The Invention of the ‘Secchi depth’

Father Secchi demonstrated his water quality disk to the pope on 20 April 1865.

Portrait of Angelo Secchi, c.1878.

The Jesuit astronomer Father Pietro Angelo Secchi was welcomed aboard the pope’s steam yacht, the 178-ft Immacolata Concezione, on this day. The ship represented the last commission into the Papal Navy, a body founded in the ninth century with battle honours that included Lepanto. By the 1860s, however, following the unification of Italy, Pius IX found himself landlocked and his navy nearing the end of its useful life. The Immacolata Concezione, although armed, had really been built to transport Pius on a planned, but never fulfilled, pilgrimage to the Holy Land and had, since then, been mainly involved in the suppression of piracy.

Now, however, the pope himself was on board the yacht to watch a demonstration of a new invention by his astronomer. Secchi’s interest was in light and the spectra of stars, being the first astronomer to develop a spectral classification of star types. But this had also inspired him to study how light is dispersed and this, in turn, led him to study water quality.

Whether the pope’s interest was in the environmental issues surrounding water pollution or, as several crew members suggested, simply how the azure waters he cruised could be so clear, he watched as Father Secchi lowered a 43cm white ‘Secchi’ disk into the water, sending it deeper and deeper until it could no longer be seen.
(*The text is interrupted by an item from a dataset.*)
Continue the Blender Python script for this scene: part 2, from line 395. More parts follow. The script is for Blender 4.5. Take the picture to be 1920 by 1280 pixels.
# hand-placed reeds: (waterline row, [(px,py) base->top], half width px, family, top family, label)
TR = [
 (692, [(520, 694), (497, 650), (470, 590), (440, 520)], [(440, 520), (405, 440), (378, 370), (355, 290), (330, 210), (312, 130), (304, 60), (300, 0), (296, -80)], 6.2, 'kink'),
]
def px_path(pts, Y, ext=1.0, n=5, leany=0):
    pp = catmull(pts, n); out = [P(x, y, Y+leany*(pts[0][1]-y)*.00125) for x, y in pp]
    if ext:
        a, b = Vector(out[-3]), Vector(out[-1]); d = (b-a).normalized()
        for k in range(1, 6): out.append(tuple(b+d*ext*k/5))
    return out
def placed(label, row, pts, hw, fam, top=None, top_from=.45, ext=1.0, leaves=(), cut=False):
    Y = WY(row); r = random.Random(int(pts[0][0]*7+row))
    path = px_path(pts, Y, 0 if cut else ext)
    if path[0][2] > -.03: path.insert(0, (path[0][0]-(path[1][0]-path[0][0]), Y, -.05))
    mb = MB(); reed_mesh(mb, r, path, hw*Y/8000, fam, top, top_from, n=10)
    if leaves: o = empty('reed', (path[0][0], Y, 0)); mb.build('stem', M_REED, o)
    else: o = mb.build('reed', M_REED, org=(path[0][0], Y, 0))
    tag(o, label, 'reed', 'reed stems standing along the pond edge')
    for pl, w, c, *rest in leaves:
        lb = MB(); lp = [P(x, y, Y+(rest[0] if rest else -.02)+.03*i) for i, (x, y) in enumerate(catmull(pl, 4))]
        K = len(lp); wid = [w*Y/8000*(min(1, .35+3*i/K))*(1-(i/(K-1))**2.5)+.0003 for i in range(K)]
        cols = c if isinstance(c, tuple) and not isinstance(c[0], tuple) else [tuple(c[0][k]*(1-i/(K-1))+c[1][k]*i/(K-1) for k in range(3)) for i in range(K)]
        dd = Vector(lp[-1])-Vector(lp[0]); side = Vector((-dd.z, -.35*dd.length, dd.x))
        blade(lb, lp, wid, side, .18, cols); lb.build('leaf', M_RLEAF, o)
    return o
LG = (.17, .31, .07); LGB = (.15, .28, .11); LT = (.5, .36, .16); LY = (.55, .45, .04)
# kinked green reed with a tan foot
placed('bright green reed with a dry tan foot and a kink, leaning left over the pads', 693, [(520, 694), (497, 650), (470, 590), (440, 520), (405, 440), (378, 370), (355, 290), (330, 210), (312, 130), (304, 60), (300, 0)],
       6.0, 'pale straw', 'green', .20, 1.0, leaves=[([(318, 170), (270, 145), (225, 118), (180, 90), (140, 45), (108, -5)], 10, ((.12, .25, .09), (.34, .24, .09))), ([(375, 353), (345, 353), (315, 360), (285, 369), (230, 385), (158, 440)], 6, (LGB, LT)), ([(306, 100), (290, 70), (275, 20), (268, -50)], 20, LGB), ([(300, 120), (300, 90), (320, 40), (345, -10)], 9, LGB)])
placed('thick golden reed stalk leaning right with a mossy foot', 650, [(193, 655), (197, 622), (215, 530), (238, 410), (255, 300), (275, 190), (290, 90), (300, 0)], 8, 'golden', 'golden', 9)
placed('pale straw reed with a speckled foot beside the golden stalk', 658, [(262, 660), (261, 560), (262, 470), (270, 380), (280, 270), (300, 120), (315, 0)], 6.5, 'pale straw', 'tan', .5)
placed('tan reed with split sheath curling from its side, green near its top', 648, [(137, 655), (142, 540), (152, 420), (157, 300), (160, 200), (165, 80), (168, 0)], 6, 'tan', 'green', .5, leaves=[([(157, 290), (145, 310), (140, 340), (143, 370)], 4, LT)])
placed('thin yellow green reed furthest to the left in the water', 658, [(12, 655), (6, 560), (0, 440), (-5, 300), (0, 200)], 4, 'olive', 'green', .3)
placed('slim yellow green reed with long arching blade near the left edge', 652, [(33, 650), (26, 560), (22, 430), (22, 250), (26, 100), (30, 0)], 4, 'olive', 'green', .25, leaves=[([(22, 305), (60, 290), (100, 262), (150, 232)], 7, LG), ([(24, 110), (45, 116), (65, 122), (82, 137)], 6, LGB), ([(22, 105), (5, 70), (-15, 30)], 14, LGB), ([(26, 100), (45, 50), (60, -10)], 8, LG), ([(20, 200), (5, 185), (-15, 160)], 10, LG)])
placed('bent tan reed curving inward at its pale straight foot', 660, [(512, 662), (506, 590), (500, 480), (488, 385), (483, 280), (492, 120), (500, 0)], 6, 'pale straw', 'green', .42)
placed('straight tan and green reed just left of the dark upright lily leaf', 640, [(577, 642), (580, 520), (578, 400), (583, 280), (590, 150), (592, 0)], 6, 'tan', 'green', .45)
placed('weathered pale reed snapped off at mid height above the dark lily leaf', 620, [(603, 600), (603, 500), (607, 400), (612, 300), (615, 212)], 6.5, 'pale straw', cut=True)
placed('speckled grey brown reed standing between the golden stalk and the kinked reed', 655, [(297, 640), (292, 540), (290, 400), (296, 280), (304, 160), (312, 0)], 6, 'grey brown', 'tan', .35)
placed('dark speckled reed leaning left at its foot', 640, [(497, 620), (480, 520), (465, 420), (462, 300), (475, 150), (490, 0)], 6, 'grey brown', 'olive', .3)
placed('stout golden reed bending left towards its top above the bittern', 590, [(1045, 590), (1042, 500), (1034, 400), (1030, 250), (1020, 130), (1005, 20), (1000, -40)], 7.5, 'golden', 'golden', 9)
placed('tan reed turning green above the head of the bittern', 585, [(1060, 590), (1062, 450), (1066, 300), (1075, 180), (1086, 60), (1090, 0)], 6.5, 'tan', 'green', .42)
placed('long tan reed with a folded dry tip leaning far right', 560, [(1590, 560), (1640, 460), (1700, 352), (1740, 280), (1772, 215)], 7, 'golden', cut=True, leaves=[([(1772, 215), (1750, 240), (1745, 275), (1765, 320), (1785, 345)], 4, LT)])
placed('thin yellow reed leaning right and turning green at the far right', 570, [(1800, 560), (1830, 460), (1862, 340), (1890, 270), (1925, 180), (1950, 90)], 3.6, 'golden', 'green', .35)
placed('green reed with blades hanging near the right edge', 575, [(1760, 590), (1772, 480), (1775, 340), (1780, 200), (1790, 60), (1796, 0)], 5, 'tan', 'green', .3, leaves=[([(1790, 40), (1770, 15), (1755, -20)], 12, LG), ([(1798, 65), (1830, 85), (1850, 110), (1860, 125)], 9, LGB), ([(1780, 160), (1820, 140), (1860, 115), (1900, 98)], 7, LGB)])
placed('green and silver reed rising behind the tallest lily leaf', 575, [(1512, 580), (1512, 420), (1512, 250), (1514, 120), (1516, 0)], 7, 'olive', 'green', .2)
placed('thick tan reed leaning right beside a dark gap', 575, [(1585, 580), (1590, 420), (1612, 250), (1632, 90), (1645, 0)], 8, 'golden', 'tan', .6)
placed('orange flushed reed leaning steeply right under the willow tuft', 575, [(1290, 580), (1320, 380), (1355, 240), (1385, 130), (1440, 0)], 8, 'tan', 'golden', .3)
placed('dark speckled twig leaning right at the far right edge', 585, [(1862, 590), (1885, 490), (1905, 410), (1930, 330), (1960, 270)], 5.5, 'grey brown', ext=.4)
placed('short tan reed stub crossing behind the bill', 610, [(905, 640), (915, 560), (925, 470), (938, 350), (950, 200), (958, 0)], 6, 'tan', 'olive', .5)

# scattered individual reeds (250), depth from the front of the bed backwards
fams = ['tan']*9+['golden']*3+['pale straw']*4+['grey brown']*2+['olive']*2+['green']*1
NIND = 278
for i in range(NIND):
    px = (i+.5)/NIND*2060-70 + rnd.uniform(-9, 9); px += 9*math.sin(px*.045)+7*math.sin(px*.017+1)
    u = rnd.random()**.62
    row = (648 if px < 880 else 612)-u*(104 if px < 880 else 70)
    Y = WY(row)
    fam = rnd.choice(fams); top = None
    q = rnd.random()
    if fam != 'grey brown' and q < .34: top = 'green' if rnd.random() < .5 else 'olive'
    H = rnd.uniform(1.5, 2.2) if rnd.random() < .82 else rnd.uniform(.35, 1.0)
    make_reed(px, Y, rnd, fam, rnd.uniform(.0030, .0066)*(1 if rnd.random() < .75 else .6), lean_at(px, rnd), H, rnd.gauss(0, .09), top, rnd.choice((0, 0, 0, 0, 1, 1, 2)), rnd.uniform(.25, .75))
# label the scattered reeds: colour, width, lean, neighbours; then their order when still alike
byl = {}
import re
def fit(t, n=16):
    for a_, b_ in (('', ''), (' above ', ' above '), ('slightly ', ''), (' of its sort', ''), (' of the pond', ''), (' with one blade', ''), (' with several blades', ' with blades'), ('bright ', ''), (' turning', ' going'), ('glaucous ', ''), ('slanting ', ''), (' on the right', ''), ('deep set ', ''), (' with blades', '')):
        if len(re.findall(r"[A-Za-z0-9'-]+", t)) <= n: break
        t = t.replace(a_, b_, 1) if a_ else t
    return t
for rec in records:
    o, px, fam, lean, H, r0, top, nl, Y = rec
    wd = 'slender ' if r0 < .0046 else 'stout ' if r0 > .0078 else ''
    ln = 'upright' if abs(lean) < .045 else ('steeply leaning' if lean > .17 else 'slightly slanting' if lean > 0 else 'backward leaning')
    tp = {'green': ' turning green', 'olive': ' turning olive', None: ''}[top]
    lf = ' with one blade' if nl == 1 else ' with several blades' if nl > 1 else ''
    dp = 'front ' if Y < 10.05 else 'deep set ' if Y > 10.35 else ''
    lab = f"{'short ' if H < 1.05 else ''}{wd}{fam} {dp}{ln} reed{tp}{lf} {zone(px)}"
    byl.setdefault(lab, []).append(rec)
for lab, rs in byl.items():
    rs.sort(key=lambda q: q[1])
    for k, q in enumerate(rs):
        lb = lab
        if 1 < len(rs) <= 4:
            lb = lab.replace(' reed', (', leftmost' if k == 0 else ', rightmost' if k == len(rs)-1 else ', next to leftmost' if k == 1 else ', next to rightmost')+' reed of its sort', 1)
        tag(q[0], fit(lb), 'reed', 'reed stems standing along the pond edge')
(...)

This was the ‘Secchi depth’, a measure of the turbidity of water and the first modern environmental pollution measurement ever taken.

The pope was delighted and Secchi disks are still in use today as a simple measure of water quality. The luxurious yacht, however, fared less well. Pius ordered her secretly moved to Toulon to prevent her being subsumed into the new Italian navy and the French sheltered the vessel there until he died. The new pope, having lacked a seaport for eight years, ordered her to be sold and the Papal Navy was no more.